I do wonder how that particular set of circumstances arises, and the only thing I can think is that the two prices are governed by two sets of considerations and do not check each other for internal consistency. A rental price for a movie is likely established as a result of some certain amount of time since it has played in movie theaters, whereas a sale price is likely looking at how many units are moving -- in terms of actual purchases -- and a desire to get more of them moving to turn more of a profit on that side of the docket. There is probably no one who checks that these two prices are in logical conversation with one another.

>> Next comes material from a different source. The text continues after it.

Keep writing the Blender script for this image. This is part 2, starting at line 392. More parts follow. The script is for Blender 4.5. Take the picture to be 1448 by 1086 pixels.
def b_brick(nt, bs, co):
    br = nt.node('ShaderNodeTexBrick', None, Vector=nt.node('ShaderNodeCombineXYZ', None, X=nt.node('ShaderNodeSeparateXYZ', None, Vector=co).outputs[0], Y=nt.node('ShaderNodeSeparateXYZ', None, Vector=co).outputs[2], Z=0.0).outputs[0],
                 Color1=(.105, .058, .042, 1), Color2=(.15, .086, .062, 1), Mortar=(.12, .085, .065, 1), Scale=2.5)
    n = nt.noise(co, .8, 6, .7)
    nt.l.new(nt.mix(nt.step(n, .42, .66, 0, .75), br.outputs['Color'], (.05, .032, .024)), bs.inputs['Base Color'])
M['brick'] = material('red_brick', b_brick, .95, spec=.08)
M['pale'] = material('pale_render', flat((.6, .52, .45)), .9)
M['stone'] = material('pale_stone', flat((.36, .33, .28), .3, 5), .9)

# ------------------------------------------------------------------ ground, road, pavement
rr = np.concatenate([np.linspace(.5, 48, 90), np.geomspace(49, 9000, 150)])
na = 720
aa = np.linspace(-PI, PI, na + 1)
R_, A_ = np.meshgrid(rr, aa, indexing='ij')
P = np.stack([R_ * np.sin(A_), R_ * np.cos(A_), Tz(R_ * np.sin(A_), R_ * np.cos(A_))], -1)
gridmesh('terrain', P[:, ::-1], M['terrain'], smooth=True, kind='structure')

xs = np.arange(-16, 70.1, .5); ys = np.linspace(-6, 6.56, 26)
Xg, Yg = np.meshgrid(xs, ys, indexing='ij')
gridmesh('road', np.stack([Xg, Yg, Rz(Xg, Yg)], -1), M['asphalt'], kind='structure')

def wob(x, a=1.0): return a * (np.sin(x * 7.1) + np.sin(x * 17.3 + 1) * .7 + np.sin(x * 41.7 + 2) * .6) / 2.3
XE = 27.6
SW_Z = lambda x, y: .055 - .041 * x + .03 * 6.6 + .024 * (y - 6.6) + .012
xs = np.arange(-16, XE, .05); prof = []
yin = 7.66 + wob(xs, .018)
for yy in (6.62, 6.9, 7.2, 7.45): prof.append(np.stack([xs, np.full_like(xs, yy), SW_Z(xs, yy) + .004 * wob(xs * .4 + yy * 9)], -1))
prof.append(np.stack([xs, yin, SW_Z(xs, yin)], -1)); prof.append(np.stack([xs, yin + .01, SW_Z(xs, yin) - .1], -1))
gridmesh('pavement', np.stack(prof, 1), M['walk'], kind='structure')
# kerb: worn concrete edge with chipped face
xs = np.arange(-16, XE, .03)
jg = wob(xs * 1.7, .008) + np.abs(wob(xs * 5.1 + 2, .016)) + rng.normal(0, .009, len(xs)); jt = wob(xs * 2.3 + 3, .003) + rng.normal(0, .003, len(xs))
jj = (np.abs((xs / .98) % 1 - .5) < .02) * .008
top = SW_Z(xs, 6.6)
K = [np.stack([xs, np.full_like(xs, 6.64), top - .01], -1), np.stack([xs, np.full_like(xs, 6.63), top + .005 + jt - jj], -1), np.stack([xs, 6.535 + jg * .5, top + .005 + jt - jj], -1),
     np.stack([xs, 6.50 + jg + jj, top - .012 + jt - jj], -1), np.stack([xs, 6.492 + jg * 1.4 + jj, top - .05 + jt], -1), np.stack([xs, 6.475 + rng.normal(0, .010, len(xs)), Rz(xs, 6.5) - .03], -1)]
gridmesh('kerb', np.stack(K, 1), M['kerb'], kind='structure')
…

And so it is that Do Not Expect Too Much from the End of the World is now the fifth in a very slowly growing gallery of movies I own on iTunes, which also include the following:

Black Adam (as discussed)
Going Clear: Scientology and the Prison of Belief (believe this was only available for purchase the year I needed to rank it; still have only watched that one time)
Duane Hopwood (only available for purchase when I watched it for a movie challenge some five years ago; I liked it a fair amount and could potentially watch it again)
Major League (an all-time favorite, though I still think it only joined my collection because there was no way to watch it for free at the time I wanted to watch it, sometime within the last decade. It has subsequently become available on streaming)

What will be the long-term fate of DNETMFTEOTW in terms of potential rewatches vs. just taking up (cloud) space? I hope to find this out in about 24 hours, and you'll know more when I release my rankings.

For what it's worth, in the same purchase session I was willing to spend $9.99 on a rental of We Live in Time, which will arrive in Australian cinemas only just before my deadline, so getting to it now was important. Or would have been, if I had ended up liking it as much as I usually like movies featuring Florence Pugh.